Across the US automotive industry, car inventories are rising. Maybe it’s not surprising, then, that FCA will be idling several plants to cut production.

Though there’s been no official announcement, union reps said that the Windsor minivan plant would take an extra two weeks of vacation. As an aside, a Chrysler-branded, Pacifica-based crossover has long been rumored for that plant, “when Caravan production ends.” Caravan sales are still higher than Pacifica’s; hopefully FCA will dive in with the new model before they completely shut down the Caravan.
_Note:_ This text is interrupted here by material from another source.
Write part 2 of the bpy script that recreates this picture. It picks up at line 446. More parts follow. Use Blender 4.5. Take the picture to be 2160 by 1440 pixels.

On the lighter side, the Windsor plant, according to our sources, has increased its World Class Manufacturing score by two points. It’s now tied for second place in North America with Toledo Assembly (Jeep Wrangler), at 67 points; the top North American plant is Dundee Engine (four-cylinders), with 68 points. Windsor was also the first plant in North America to score four points in the Quality and Customer Safety pillar.

The company has officially announced that the Brampton and Warren Truck plants will close from January 2 to January 12.  Brampton makes the company’s large cars, whose sales have only been mildly lower than year-to-date in 2017; and Warren makes the Ram 1500 Classic, the prior-generation pickups. Warren is due for a refurbishment and then new product—the Jeep Wagoneer and possibly a related Chrysler or Dodge full-size SUV (some believe the Durango will move to the new platform, and be replaced by a three-row Grand Cherokee, possibly named Grander Cherokee or Gran Grand Cherokee, or perhaps Ultra Cherokee).

The Wrangler and Grand Cherokee/Durango plants will run over the winter break, but will be idled in January for maintenance and, in some cases, to prepare for new product. Sterling Heights, the new Ram plant, will also be idled from January 2 to January 12, but this is said to be for maintenance and future-model preparation, rather than for inventory adjustment.